The Load Love Numbers for Various Rheological Models of Venus

Abstract

The load Love numbers for different rheological models of Venus are calculated, based on a static approach for the surface load (the planetary relief) and buried anomalous density waves. The planet was modeled as an elastic self-gravitating body with radius-dependent density, compression modulus, and shear modulus. The calculations have been performed for each harmonic up to the degree and order n = 70, based on the accuracy of determining the gravity field at the moment. This article considers three rheological models of Venus. A purely elastic model (model A) was analyzed first. In the second case (model B) we assume the presence of an elastic lithosphere, under which a weakened layer extending to the core was introduced, which partially lost its elastic properties. The weakening in this layer was modeled by a ten times lower shear modulus. The thickness of the elastic lithospheric layer varied from 100 to 500 km. In the third model (model C), a gradient change in the shear modulus was set in the weakened layer under the crust, that is, a ten times decrease in the shear modulus directly under the crust gradually increased to its value in the elastic model at the core boundary. On the basis of the described models, the interpretation of the anomalous external gravitational field has been carried out.

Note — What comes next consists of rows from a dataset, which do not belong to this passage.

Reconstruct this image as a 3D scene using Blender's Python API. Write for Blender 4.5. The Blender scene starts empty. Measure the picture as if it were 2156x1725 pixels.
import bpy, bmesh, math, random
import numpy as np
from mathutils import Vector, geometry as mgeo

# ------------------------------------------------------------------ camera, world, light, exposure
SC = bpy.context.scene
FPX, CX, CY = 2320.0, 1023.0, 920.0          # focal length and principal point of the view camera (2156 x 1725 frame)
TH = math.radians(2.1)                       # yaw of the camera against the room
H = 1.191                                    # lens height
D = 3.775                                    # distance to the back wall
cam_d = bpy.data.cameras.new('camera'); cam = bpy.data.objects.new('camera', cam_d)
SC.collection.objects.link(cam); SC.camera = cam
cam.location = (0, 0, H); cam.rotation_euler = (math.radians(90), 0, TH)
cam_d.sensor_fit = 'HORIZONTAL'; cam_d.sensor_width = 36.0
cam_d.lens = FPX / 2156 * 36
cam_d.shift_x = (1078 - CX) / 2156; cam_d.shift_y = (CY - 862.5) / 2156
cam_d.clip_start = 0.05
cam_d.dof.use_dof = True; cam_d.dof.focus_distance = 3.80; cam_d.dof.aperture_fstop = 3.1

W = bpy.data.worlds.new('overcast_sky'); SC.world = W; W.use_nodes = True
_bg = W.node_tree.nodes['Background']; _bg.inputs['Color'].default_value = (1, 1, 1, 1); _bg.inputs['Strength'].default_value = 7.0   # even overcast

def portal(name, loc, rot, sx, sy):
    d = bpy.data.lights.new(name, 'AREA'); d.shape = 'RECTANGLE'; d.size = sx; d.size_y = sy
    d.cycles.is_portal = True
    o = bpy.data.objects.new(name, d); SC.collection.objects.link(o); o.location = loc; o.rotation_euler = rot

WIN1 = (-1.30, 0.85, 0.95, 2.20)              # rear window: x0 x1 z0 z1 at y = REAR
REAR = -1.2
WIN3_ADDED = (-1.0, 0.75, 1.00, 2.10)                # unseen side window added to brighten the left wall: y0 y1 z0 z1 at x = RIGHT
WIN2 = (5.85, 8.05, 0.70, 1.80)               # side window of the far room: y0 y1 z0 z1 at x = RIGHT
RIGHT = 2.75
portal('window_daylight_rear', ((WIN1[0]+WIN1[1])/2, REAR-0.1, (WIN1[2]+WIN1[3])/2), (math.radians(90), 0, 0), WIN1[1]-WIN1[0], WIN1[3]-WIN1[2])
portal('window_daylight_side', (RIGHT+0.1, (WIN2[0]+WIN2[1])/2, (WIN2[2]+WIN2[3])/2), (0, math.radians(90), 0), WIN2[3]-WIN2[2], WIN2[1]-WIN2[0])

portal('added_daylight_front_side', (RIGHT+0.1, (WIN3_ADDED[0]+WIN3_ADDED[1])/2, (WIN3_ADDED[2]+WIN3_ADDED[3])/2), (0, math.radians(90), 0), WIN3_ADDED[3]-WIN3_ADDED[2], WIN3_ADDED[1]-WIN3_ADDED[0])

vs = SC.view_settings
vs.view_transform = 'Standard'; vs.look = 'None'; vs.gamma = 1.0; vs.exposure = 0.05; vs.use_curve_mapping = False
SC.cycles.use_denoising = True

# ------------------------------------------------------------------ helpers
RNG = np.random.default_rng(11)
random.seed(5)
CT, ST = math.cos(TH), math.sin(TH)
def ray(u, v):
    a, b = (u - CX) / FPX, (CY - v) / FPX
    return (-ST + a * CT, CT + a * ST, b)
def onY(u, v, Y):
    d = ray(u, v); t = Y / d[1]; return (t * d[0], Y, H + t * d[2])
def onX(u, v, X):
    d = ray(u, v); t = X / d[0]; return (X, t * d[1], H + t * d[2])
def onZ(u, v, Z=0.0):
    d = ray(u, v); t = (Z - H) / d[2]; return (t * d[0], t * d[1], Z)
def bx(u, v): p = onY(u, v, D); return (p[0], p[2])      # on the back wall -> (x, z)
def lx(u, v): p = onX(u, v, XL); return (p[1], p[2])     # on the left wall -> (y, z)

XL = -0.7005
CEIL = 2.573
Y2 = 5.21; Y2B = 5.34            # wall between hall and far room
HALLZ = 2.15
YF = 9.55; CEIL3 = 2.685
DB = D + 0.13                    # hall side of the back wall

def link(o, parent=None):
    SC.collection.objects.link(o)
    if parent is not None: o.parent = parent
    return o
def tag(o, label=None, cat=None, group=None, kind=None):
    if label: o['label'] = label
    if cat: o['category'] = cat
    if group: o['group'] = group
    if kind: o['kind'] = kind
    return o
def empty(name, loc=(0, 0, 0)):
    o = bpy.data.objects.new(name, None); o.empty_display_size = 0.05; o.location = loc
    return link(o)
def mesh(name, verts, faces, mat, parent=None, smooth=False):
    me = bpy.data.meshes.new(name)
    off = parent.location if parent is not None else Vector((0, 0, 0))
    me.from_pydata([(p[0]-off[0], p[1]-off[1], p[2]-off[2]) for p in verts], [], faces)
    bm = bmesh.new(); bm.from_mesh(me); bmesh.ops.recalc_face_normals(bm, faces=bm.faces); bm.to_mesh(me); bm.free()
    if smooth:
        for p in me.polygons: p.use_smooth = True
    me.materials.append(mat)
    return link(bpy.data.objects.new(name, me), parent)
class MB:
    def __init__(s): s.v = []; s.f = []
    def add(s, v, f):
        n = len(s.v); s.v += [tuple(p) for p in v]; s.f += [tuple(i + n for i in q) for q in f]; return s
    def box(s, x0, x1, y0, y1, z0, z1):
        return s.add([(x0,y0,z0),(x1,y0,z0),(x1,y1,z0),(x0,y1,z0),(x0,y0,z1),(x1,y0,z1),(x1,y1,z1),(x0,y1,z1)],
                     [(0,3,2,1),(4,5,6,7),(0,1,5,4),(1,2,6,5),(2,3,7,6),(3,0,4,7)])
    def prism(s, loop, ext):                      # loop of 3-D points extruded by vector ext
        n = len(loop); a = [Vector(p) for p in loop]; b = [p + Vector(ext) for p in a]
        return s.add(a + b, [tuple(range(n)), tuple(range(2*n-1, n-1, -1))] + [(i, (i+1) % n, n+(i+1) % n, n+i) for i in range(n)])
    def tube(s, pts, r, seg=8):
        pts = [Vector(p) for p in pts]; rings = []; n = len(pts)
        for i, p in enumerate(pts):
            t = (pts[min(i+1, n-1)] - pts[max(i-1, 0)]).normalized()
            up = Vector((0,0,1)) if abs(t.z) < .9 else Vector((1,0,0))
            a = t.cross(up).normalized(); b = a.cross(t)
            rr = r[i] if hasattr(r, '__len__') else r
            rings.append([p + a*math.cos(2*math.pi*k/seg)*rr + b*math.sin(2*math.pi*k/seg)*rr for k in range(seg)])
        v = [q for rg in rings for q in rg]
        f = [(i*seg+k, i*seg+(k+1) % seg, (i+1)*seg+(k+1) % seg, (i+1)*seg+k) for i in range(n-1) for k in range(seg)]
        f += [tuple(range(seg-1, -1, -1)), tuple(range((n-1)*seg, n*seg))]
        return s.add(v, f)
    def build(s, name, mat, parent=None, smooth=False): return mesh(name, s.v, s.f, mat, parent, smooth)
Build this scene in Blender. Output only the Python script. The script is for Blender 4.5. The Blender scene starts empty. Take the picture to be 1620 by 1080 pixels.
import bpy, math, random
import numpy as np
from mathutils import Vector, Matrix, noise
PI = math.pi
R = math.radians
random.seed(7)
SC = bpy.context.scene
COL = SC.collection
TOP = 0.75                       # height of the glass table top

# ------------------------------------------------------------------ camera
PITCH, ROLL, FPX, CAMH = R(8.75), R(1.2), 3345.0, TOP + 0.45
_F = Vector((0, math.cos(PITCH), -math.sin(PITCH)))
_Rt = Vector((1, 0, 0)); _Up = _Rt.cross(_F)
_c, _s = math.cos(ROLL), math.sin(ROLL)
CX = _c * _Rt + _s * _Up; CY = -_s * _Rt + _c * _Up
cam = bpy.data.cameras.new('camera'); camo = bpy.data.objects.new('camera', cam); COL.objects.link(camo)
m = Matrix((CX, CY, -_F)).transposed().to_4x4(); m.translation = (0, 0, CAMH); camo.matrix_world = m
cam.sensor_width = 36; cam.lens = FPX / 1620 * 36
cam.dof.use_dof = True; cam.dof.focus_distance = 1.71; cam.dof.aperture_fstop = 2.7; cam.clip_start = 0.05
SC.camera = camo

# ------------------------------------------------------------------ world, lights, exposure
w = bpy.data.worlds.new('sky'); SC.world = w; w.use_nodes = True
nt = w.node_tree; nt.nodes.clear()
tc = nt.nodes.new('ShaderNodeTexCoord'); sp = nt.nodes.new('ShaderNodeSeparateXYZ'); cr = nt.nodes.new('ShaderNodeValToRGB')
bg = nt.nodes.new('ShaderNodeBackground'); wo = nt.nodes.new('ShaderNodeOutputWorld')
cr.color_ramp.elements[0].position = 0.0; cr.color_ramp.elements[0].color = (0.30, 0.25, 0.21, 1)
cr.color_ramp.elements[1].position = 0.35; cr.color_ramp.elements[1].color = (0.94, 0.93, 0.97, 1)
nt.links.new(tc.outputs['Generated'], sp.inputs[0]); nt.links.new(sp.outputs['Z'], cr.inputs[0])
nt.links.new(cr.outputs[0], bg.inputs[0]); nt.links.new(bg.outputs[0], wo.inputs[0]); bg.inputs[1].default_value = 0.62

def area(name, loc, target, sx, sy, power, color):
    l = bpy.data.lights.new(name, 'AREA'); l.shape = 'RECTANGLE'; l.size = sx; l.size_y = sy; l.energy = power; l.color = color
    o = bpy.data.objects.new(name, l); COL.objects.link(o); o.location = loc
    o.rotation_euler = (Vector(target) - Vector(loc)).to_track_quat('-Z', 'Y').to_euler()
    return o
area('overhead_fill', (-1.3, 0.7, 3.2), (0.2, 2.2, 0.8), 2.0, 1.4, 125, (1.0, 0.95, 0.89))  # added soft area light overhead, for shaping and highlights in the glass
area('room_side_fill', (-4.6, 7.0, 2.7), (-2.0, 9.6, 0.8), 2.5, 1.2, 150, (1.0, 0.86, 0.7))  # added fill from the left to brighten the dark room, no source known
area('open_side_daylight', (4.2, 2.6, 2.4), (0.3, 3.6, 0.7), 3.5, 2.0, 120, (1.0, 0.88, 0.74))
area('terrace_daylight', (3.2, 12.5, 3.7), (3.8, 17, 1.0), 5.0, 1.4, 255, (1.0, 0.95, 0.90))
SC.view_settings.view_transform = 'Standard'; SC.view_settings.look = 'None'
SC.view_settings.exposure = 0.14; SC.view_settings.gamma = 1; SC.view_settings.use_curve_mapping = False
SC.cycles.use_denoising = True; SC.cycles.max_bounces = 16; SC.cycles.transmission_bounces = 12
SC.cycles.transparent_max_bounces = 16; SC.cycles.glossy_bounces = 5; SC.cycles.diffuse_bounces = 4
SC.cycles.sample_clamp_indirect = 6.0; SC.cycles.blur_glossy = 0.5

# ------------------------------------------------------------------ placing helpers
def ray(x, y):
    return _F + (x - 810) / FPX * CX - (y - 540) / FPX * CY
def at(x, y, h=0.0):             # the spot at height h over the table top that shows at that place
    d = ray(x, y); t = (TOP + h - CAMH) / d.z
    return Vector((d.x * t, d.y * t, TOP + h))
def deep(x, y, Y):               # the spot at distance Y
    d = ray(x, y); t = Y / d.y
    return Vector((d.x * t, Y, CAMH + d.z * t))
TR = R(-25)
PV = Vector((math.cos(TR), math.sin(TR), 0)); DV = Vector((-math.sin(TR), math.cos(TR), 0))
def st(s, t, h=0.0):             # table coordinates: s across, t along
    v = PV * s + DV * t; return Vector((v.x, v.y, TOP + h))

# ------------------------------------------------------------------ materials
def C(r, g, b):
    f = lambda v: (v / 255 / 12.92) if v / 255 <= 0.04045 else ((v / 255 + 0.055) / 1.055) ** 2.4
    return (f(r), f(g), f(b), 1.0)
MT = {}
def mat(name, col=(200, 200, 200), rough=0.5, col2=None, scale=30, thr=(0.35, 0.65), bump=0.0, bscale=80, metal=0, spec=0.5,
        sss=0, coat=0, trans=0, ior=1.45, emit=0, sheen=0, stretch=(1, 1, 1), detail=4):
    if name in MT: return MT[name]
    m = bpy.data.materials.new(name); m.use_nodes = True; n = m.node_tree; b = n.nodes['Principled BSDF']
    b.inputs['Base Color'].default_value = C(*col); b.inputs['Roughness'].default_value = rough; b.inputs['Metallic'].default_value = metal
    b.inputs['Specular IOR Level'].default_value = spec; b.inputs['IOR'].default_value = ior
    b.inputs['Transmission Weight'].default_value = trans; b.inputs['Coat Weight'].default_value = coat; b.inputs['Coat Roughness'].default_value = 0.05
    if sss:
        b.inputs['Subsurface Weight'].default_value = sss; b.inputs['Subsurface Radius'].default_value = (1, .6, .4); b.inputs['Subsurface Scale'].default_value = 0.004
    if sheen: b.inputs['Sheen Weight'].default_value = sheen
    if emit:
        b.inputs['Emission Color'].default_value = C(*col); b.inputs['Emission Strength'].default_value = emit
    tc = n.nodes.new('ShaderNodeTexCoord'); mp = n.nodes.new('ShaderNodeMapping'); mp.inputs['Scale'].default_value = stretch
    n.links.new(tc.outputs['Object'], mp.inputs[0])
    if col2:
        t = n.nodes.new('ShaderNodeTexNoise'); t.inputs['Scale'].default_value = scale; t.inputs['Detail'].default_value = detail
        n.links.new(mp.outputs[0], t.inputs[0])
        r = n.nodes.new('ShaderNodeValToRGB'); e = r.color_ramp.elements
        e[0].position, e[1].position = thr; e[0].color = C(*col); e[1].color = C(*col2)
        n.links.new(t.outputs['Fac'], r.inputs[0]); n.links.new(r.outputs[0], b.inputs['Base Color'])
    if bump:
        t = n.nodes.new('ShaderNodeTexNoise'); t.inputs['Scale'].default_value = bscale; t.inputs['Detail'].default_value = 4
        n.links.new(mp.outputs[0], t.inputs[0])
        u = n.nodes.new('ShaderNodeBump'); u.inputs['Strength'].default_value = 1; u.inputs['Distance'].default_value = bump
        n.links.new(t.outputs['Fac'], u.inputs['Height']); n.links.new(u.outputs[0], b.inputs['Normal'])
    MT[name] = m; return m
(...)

It is shown that the load numbers are sensitive to the rheological structure of the planet and this can be used when choosing between the rheological models of Venus. A relief map of the crust–mantle boundary was constructed, as calculated under the assumption of isostatic compensation. The obtained values of the crust thickness may be slightly less than the real ones, since the component of dynamic compensation was not taken into account in the work.